Friday, January 28, 2011

Cold hearted horror

When you see pictures of the Nazi prison camps and the Jews being marched to the gas chambers you realise some humans are monsters of cruelty, quite a bit different to those of us who aren’t. They help normalise cruelty, until it is no longer remarked upon.
I saw the movie ‘The Boy in the Striped Pyjamas’, and it said universal things to me. I felt as though I was there by their side at the end, when they entered the gas chamber. Here’s the scene: we glance up at a figure dropping pellets of lethal gas through a hatch in the roof. At that point innocence evaporates - the two boys face a cold killing ‘machine’. A child’s innocence, just like an animal’s, is being destroyed by unfeeling actions of certain humans - they never realise that such levels of un-feeling could exist. The shock of that spoils something precious ... and for the two boys it was the ultimate assault on their very sentience, their awareness. It must surely be the same shock that animals experience when facing human unfeeling-ness, when they face the executioner’s knife. This is why farmers don’t give their animals names, because they will one day have to let them go, to this ‘knife-in-the-throat-moment’.
There’s not much difference between the death camps for humans and the abattoir for animals - each shows how unfeeling, how ruthless humans can be. And it’s that trait that, in some humans, there can be a machine-mind which will commit acts that can do so much damage to our very consciousness, since it is done without a second thought. If this is the capability within human beings it’s surely an extreme of mental illness that needs to be dissolved, and that can only happen by our own personal disassociation with it. Hence, give up meat and give up associating with the machine-mind.

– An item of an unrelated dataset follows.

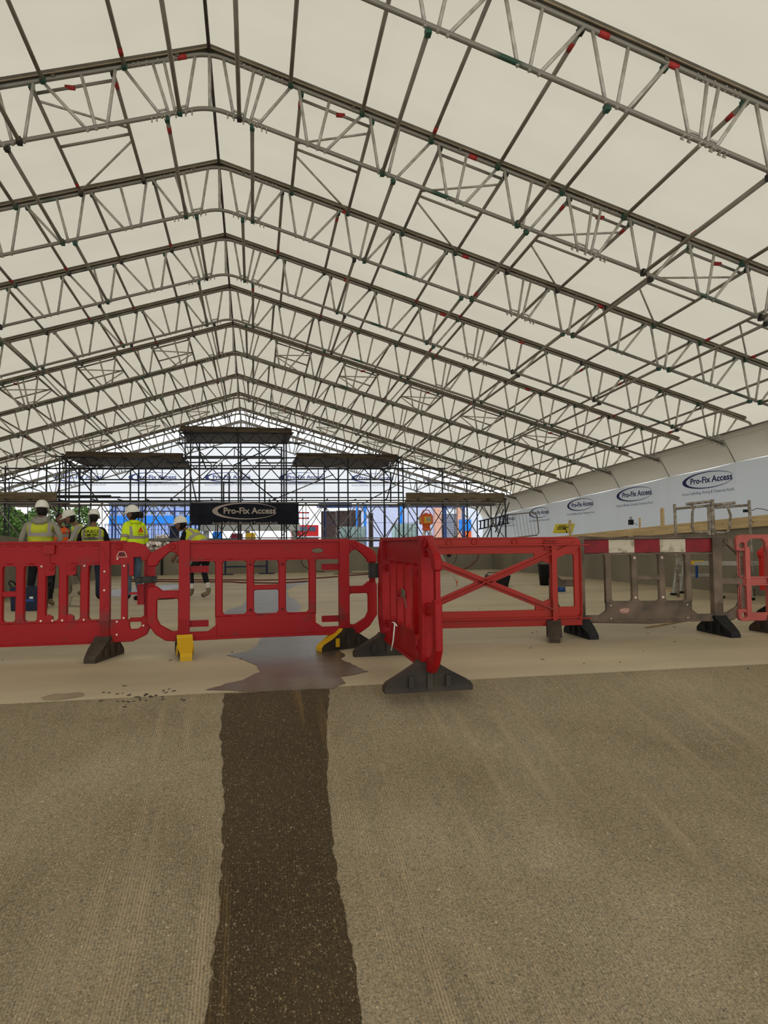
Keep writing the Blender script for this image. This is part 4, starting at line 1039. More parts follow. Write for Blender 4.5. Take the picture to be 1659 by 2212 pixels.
mb = MB(); mb.path([(-.25, 0, .24), (-.2, 0, .3), (.0, .02, .31), (.22, 0, .3), (.25, 0, .24)], .01, 6); mb.build('handle', BLACK, t)
p = fl(1202, 1267); t = thing('rubble_bucket', 'tall black bucket behind the right end of the X braced barrier', 'bucket', p + Vector((0, .5, 0)))
mb = MB(); mb.lathe([(.14, 0), (.17, .42), (.19, .43), (.19, .46), (.165, .46), (.13, .03)], (0, 0, 0), 20); mb.build('shell', BLACK, t); mb = MB(); mb.path([(-.17, 0, .46), (-.1, 0, .53), (.1, 0, .53), (.17, 0, .46)], .008, 6); mb.build('handle', BLACK, t)
for px, py, r_, h_, m_, lb in ((1213, 1278, .075, .17, BLUEP, 'blue and white paint tin on the slab behind the X braced barrier'), (1205, 1275, .04, .13, YELP, 'small yellow tin beside the blue paint tin')):
    t = thing('paint_tin', lb, 'tin', fl(px, py)); mb = MB(); mb.lathe([(r_, 0), (r_, h_ * .55)], (0, 0, 0), 18); mb.build('label_band', m_, t); mb = MB(); mb.lathe([(r_ * .98, h_ * .55), (r_ * .98, h_), (r_ * 1.04, h_), (r_ * 1.04, h_ * 1.06), (r_ * .9, h_ * 1.06)], (0, 0, 0), 18); mb.build('can', WHITEP, t)
# rotating laser on its tripod
tp = fl(987, 1268); ap = pt(921, 1146, (tp.y) * .985 + .2 ); base = Vector((ap.x, ap.y, 0))
t = thing('laser_level', 'orange and yellow rotating laser level on a white tripod', 'laser level', base)
z0 = ap.z
mb = MB(); mb.box((0, 0, z0 + .22), (.24, .2, .18)); mb.box((0, 0, z0 + .33), (.2, .17, .03)); mb.lathe([(.04, z0 + .34), (.04, z0 + .37)], (0, 0, 0), 12); mb.lathe([(.07, z0 + .04), (.09, z0 + .13)], (0, 0, 0), 12); mb.box((0, 0, z0 + .03), (.14, .14, .06)); mb.build('housing', ORNG, t)
mb = MB(); mb.box((.0, -.105, z0 + .22), (.15, .02, .13)); mb.box((-.125, 0, z0 + .22), (.02, .14, .1)); mb.build('front_panel', YELP, t); mb = MB(); mb.box((.02, -.118, z0 + .23), (.08, .008, .08)); mb.build('screen', TUBE, t)
mb = MB(); mb.path([(-.1, 0, z0 + .34), (-.06, 0, z0 + .42), (.06, 0, z0 + .42), (.1, 0, z0 + .34)], .012, 6); mb.build('handle', ORNG, t)
feetp = [tp - base, Vector((-.45, -.15, 0)), Vector((-.05, .5, 0))]
for f in feetp:
    mb = MB(); q = Vector((f.x * .1, f.y * .1, z0)); mb.tube(q, q.lerp(f, .55), .018, 6); mb.tube(q.lerp(f, .5), f + Vector((0, 0, .12)), .012, 6); o = mb.build('leg', WHITEP, t)
    mb = MB(); mb.path([f + Vector((0, 0, .13)), f + Vector((0, 0, .1)), f], .022, 6, 0, .004); mb.build('foot_spike', ORNG, o)
# hoses, cables and tubes on the far slab
HOSE = mat('red_hose', (.16, .035, .03), .5)
def ground_line(nm, label, cat, pts, r_, m_, zz=None):
    mb = MB(); mb.path([fl(*q) + Vector((0, 0, r_ + (zz or 0))) for q in pts], r_, 6); o = mb.build(nm, m_); return tag(o, label, cat)
ground_line('red_hose', 'red hose lying across the slab behind the central barrier, farther of two', 'hose', [(280, 1253), (340, 1253.5), (420, 1253.5), (500, 1254), (560, 1254.5), (640, 1253), (700, 1249), (760, 1244), (800, 1241), (860, 1239)], .018, HOSE)
ground_line('red_hose', 'red hose lying across the slab behind the central barrier, nearer of two', 'hose', [(280, 1257), (340, 1257.5), (430, 1258), (500, 1258), (520, 1260), (600, 1261), (665, 1257)], .018, HOSE)
ground_line('thin_cable', 'thin black cable on the slab behind the left loop of the central barrier', 'cable', [(340, 1296), (360, 1295), (375, 1294), (392, 1291)], .008, BLACK)
for k, (a, b, m_, lb) in enumerate([((722, 1241), (812, 1238.5), TUBE, 'grey scaffold tube lying by the far wall, nearest of the pile'), ((757, 1233), (850, 1231), GANT, 'dark scaffold tube lying against the far wall'), ((745, 1236), (840, 1234), TUBE, 'grey scaffold tube lying behind another by the far wall'), ((760, 1238), (880, 1236), TIMBER, 'timber length lying with the scaffold tubes by the far wall')]):
    mb = MB(); A, B = fl(*a), fl(*b); mb.tube(A + Vector((0, 0, .03)), B + Vector((0, 0, .03)), .026, 8); tag(mb.build('scaffold_tube' if k < 3 else 'timber_batten', m_), lb, 'tube' if k < 3 else 'batten')
mb = MB(); mb.path([at(645, 1185, 22.55), at(648, 1205, 22.4), at(655, 1222, 22.2), at(672, 1233, 21.8), fl(700, 1236) + Vector((0, 0, .01))], .012, 6); tag(mb.build('black_cable', BLACK), 'black cable looping down the far wall behind the central barrier', 'cable')
mb = MB(); mb.path([at(1037, 1190, 22.5), at(1030, 1210, 22.4), at(1015, 1224, 22.2), at(1000, 1230, 21.8), fl(970, 1234) + Vector((0, 0, .02))], .016, 6); tag(mb.build('red_hose', HOSE), 'red hose curling down the far wall right of the tripod', 'hose')
mb = MB(); mb.path([at(988, 1192, 22.5), at(984, 1212, 22.4), at(975, 1222, 22.3), at(950, 1228, 22.2)], .01, 6); tag(mb.build('black_cable', BLACK), 'thin black cable hanging on the far wall by the tripod', 'cable')
# dark strips fixed to the far wall
for a, lb in ((350, 'black strip standing on the far wall left of the bending man'), (970, 'black block hanging on the far wall behind the tripod leg')):
    h_ = level(22.5); x = at(a, 1200, 22.57).x; mb = MB(); mb.box((x, 22.57, h_ * (.5 if a == 350 else .75)), (.07 if a == 350 else .13, .05, h_ * (.98 if a == 350 else .4))); tag(mb.build('wall_strip', BLACK), lb, 'strip')
# blue trestle
BLUEST = mat('blue_steel', (.02, .03, .07), .5)
t = thing('prop_stand', 'dark blue steel stand with flat feet in front of the far wall', 'stand', (-.25, 21.9, 0), .1)
for s in (-1, 1):
    mb = MB(); mb.box((s * .66, 0, .02), (.5, .12, .03)); mb.build('foot_plate', BLUEST, t); mb = MB(); mb.box((s * .66, 0, .38), (.06, .06, .74)); mb.build('upright', BLUEST, t)
mb = MB(); mb.box((0, 0, .26), (1.4, .05, .05)); mb.build('crossbar', BLUEST, t); mb = MB(); mb.box((0, 0, .72), (1.4, .05, .05)); mb.build('crossbar', BLUEST, t)
# loose lath by the muddy barrier
mb = MB(); mb.bar(fl(1395, 1357) + Vector((0, 0, .008)), fl(1500, 1339) + Vector((0, 0, .012)), .03, .012); tag(mb.build('lath', mat('pale_lath', (.36, .26, .15), .8)), 'thin broken wooden lath lying in front of the muddy barrier', 'lath')
mb = MB(); A = fl(1440, 1278); mb.bar(A + Vector((0, 0, .01)), fl(1462, 1277) + Vector((0, 0, .01)), .06, .02); tag(mb.build('wood_offcut', TIMBER), 'small timber offcut on the slab by the platform leg', 'offcut')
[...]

These images of the abattoir or the gas chamber, the emotion of them sticks in the mind. These acts against the defenceless show how far some human intelligence is corrupted. Out of accumulated fear some humans have gone over the edge, simply to get what they want. And what they want we mustn’t; it needs to be boycotted. Cruelty and violence must always be seen to be unnecessary and inexcusable.
But that’s not how present day humans see it. Nor do animal exploiters themselves see it that way. “Animals”, why make a fuss about them? They are ‘mere’ animals. They don’t have brains like ours. They are incapable of feeling and sensation and are not aware or conscious of anything. They can’t be traumatised because they can’t reflect on their own situation nor can they premeditate their own executions. In short, animals are unaware of what’s happening until it does, so for them there isn’t any anxiety or existential angst.
These explanations have comforted generations of humans. They help to lull the consumer into compliance - whole populations of people have been convinced of one thing, that what happens with animals is alright.